The Swedish photographer Katinka Goldberg has worked in Norway since 2008, after earning a BA in photography from Edinburgh College of Art in Scotland. She is also a graduate of the Nordic Photo School in Sweden and has had a number of one-woman shows in recent years.
«Throughout my career in photography, I have worked with questions that deal with interpersonal relationships, identity and the longing for a sense of belonging. In my photo book Surfacing (Journal/Gösta Flemming 2011), I tell the story of a close relationship between mother and daughter», Goldberg explains in her application.
The NJP project she will be working on, Shtumer Alef, is a natural continuation, visualising inner events as a consequence of people’s background and family. By learning more about her own family, and her Norwegian material grandmother’s life and fate, Goldberg helps shed light on the relatively unknown story of the Norwegian Jews’ situation during and after the war.

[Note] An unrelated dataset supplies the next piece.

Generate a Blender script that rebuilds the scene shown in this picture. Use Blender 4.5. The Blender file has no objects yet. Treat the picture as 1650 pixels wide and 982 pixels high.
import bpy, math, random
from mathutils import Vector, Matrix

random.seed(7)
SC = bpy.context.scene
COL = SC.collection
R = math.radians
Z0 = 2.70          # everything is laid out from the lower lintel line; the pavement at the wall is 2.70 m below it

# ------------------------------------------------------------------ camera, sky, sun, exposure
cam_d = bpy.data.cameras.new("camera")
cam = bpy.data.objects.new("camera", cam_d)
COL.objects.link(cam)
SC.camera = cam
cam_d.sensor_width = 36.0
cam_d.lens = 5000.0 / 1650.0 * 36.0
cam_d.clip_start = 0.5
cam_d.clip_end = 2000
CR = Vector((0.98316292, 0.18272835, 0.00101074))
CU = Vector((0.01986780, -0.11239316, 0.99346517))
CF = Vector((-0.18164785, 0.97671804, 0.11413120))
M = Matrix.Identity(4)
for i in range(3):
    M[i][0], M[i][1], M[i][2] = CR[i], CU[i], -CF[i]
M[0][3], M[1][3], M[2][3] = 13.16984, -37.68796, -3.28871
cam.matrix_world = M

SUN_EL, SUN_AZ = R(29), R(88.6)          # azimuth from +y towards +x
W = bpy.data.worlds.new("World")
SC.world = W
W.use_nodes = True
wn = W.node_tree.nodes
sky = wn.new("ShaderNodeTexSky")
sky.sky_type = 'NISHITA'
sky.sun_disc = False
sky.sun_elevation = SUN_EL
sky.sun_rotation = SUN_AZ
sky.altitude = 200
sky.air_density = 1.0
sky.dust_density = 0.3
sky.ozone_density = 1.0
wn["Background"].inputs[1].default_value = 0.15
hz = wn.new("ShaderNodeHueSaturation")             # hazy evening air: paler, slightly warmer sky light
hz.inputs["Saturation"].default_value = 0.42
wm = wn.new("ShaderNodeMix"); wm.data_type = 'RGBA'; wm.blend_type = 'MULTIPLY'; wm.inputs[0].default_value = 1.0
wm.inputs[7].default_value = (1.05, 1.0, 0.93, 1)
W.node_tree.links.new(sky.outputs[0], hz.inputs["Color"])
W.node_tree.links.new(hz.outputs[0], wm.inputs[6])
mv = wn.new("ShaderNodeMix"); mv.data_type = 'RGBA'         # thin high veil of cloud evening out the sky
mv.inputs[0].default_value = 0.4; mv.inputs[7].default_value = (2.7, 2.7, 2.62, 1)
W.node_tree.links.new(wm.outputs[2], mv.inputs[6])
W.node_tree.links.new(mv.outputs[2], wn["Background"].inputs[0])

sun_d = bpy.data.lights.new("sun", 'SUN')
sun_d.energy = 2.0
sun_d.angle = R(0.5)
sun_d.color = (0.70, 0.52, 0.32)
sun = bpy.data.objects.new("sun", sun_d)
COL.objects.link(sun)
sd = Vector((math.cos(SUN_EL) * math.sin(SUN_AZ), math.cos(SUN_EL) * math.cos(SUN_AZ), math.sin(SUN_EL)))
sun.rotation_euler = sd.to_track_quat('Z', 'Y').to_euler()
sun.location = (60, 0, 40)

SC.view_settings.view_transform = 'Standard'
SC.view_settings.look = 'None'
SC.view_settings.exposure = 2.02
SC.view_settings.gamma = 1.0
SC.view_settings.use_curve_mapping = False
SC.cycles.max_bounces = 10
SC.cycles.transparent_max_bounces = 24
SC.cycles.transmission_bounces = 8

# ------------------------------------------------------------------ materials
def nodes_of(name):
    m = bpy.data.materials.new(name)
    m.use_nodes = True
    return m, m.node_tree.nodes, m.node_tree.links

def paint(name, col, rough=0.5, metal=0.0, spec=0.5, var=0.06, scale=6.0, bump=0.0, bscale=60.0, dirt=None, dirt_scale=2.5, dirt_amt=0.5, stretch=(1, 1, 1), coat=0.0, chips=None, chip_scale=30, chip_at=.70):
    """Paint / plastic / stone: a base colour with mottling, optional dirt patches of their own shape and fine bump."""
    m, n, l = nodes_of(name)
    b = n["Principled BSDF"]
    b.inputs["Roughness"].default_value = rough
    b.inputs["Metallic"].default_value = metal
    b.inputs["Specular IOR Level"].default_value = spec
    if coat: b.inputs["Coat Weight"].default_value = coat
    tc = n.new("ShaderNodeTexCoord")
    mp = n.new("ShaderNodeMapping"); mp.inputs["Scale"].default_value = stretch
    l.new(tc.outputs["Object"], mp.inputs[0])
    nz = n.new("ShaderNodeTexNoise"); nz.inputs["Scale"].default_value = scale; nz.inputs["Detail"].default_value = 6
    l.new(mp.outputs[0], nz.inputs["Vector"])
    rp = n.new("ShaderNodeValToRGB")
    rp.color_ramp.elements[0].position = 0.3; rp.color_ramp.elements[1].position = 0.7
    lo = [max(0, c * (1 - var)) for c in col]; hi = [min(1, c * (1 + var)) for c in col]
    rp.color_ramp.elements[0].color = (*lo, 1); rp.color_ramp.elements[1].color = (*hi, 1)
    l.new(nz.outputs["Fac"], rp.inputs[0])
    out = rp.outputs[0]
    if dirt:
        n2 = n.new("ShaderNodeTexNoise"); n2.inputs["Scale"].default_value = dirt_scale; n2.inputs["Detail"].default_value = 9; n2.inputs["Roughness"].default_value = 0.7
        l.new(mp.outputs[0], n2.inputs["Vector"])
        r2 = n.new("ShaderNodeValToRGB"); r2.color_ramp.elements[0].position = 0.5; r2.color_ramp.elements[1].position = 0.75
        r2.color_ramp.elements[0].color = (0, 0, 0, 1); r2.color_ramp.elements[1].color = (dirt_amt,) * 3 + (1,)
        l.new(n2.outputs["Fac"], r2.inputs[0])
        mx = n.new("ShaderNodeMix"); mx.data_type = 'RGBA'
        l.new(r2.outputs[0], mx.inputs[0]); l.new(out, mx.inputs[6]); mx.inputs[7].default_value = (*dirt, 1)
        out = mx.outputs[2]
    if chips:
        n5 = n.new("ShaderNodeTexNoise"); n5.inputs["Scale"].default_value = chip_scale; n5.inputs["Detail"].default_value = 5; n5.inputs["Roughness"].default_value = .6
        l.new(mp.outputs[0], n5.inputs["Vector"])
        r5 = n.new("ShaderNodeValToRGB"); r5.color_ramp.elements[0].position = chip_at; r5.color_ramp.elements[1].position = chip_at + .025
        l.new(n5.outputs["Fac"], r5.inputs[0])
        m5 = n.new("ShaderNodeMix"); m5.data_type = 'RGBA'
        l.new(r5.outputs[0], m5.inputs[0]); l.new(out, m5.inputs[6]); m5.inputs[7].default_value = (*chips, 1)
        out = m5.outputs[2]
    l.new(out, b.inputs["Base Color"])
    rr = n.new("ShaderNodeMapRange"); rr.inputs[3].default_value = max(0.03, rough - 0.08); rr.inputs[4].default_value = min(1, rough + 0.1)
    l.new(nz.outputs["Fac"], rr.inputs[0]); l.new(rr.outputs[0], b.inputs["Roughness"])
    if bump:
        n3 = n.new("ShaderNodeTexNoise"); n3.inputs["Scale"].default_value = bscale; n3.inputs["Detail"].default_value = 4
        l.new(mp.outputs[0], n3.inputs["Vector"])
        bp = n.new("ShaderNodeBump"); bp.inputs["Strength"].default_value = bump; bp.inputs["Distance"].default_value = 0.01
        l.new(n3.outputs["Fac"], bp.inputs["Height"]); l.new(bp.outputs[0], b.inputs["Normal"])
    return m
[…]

Goldberg’s grandmother managed to flee from the Nazis during World War II. One winter’s day, she fled from her home and family in Trondheim across the border to Sweden. Several Norwegian Jews did the same prior to the mass deportation in 1942. During World War II, it was the Jews who were considered the big problem. Today, the world looks different, but some things do not change. People fleeing and flight in general are a very hot topic, which Goldberg will address through from her own personal perspective and that of her family. She will also travel to the countries and areas of the world that touched her family’s life and fate, thus linking their stories together into a larger historic perspective.
«How does one tell a story of infinite suffering without defining one’s self and earlier generations as victims? For me, this is one of reasons that it is important to not carry the memories of war quietly inside us. I believe the greatest sense of liberation comes from not seeing themselves and their people as victims.»